Parental leave for new dads an ‘historic victory’

Parental leave for new dads an ‘historic victory’

Picture: iStock

Fathers of newborn children and mothers of children born through surrogacy are now entitled to 10 days’ parental leave when their children are born.

As of yesterday, parents who have not given birth can benefit from parental leave, in what trade union federation Cosatu describes as an historic victory for workers, parents, children and families across South Africa.

Having been signed into law and promulgated, employers defying the conditions of the legislation would be violating the Unemployment Insurance and Basic Conditions of Employment Acts (as amended in 2017 and 2018).

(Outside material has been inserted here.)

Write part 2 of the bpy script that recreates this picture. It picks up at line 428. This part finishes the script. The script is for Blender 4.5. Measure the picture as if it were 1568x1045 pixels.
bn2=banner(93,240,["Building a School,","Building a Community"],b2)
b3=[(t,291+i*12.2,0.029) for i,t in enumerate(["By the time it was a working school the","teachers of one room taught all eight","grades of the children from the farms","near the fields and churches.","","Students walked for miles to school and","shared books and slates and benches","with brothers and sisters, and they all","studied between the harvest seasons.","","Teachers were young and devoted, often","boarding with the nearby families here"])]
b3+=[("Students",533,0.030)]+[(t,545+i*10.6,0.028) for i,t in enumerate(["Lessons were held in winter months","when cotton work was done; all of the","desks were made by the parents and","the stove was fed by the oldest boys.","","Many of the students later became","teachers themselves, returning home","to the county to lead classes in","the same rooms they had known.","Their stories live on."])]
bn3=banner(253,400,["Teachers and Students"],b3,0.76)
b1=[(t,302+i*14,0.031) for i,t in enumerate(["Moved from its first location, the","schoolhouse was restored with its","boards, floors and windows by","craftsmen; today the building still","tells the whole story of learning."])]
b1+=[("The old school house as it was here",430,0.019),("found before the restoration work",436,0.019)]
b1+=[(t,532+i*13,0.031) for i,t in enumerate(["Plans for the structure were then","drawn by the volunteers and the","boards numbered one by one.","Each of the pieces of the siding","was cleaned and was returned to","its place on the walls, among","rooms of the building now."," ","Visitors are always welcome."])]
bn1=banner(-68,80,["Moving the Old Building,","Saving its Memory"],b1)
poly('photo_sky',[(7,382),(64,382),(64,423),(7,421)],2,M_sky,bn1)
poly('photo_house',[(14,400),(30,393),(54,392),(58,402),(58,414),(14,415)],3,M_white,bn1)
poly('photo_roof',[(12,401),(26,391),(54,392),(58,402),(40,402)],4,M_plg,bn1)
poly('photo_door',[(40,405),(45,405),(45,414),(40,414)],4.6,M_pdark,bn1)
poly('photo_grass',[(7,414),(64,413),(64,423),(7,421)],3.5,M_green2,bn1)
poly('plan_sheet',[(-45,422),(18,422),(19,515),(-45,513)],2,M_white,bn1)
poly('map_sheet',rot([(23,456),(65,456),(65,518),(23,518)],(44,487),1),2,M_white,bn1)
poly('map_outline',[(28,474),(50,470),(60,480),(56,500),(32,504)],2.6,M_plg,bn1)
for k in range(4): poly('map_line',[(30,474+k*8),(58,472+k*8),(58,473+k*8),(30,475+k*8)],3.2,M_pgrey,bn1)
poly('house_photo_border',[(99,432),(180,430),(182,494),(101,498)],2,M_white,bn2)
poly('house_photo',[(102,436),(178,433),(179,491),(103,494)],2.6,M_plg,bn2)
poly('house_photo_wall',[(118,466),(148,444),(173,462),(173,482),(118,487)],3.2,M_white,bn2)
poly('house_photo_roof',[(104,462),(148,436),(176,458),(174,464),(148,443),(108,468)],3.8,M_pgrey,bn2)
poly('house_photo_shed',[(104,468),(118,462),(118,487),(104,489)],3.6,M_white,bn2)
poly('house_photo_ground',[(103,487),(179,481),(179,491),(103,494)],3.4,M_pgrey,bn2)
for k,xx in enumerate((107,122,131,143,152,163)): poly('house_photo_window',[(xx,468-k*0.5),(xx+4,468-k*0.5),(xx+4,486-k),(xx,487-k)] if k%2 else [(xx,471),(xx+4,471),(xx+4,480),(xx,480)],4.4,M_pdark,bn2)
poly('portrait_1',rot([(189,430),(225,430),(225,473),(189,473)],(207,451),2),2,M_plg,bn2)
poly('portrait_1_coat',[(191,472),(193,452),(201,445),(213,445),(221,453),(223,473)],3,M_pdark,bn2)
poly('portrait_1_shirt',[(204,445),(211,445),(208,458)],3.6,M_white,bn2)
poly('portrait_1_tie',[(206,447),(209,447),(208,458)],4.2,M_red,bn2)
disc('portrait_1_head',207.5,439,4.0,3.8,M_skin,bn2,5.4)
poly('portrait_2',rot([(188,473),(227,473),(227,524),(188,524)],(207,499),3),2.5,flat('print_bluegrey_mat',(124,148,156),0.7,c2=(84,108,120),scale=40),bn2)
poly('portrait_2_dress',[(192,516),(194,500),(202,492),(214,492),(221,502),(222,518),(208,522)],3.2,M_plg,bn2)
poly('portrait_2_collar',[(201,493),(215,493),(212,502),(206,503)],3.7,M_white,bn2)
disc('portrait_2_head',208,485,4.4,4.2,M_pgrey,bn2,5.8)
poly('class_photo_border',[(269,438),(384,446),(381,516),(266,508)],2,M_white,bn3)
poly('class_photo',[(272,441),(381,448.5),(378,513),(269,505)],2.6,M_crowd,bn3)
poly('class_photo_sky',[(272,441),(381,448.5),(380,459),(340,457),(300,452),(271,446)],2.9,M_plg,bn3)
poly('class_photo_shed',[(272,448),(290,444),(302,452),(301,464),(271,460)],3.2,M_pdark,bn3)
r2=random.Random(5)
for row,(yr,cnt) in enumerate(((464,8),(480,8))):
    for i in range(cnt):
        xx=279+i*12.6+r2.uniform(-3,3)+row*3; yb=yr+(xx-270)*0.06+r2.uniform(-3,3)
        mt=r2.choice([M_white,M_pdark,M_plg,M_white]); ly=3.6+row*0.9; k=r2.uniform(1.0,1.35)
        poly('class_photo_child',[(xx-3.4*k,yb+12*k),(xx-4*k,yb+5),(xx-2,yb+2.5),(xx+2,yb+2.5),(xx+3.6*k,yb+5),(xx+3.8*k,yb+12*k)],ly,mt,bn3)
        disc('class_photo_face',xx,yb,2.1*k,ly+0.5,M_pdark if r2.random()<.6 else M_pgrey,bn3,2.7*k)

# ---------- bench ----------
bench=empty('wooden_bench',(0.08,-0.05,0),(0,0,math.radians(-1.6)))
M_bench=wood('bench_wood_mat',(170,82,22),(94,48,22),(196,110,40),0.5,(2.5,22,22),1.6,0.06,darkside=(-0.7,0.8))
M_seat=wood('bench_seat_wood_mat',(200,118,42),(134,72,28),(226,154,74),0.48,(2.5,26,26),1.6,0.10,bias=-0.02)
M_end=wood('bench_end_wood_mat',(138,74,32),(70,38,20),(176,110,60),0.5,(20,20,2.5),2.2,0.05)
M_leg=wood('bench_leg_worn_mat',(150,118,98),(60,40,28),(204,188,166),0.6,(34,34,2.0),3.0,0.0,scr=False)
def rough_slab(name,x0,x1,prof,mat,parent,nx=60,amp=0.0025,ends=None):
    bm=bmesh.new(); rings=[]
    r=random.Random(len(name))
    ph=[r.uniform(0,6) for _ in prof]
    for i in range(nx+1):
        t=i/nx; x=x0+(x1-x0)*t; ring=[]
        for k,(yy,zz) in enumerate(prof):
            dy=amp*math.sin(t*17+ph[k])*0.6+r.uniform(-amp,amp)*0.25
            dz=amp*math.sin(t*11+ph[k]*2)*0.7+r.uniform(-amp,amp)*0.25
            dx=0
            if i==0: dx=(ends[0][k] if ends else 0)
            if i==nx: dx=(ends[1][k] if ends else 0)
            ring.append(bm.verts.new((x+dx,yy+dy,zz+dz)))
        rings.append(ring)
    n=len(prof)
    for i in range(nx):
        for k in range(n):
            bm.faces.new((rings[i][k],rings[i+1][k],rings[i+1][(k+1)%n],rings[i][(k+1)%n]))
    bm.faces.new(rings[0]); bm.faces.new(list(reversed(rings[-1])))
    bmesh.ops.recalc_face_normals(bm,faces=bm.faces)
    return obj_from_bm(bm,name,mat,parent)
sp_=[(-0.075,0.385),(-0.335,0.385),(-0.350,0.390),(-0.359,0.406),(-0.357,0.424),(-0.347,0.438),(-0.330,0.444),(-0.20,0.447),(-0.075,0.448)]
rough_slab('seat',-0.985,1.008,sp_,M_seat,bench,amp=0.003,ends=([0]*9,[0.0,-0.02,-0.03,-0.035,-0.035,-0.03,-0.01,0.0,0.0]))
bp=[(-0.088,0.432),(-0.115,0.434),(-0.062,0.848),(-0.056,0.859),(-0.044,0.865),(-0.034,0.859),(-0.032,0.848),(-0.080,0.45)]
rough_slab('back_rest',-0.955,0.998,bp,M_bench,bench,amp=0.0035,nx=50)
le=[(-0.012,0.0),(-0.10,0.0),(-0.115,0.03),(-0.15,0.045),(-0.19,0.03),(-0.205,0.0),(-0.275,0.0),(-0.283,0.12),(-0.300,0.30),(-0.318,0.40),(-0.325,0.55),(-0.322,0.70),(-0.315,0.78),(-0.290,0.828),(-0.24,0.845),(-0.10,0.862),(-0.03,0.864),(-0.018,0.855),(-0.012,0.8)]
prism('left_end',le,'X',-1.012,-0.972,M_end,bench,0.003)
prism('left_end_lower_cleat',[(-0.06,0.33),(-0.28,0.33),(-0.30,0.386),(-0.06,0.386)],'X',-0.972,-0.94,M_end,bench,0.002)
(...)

Parents are now entitled to 10 days’ unpaid parental leave when their children are born. This does not apply to mothers who have given birth as they are entitled to maternity leave.

Cosatu parliamentary coordinator Matthew Parks explained that it covered fathers of newborn children and mothers of children born through surrogacy.

Workers are entitled to claim Unemployment Insurance Fund (UIF) payments to cover a percentage of their salary. Employers also have the option to pay leave benefits as part of their contract benefits with the employee.

The UIF will pay those workers 66% of their salary up to the Basic Conditions of Employment Act (BCEA) earnings cap of R205,433.30 per annum.

Parks added that this threshold was due to be raised this year, as inflation had necessitated an increase of at least R72,000 since it was last rolled over in 2014.

The federation would be using its platform in parliament to call on government to increase this threshold this year, he added. Employees earning under the threshold amount had the full protection of every section of the BCEA.

“Unions must negotiate with bargaining councils and employers to ensure the new law is implemented immediately,” said Cosatu.

An earlier version of this article reported that the leave would be paid leave, suggesting it might be obligatory for employers to pay out leave benefits, which is not the case. However, payments can indeed be claimed from UIF.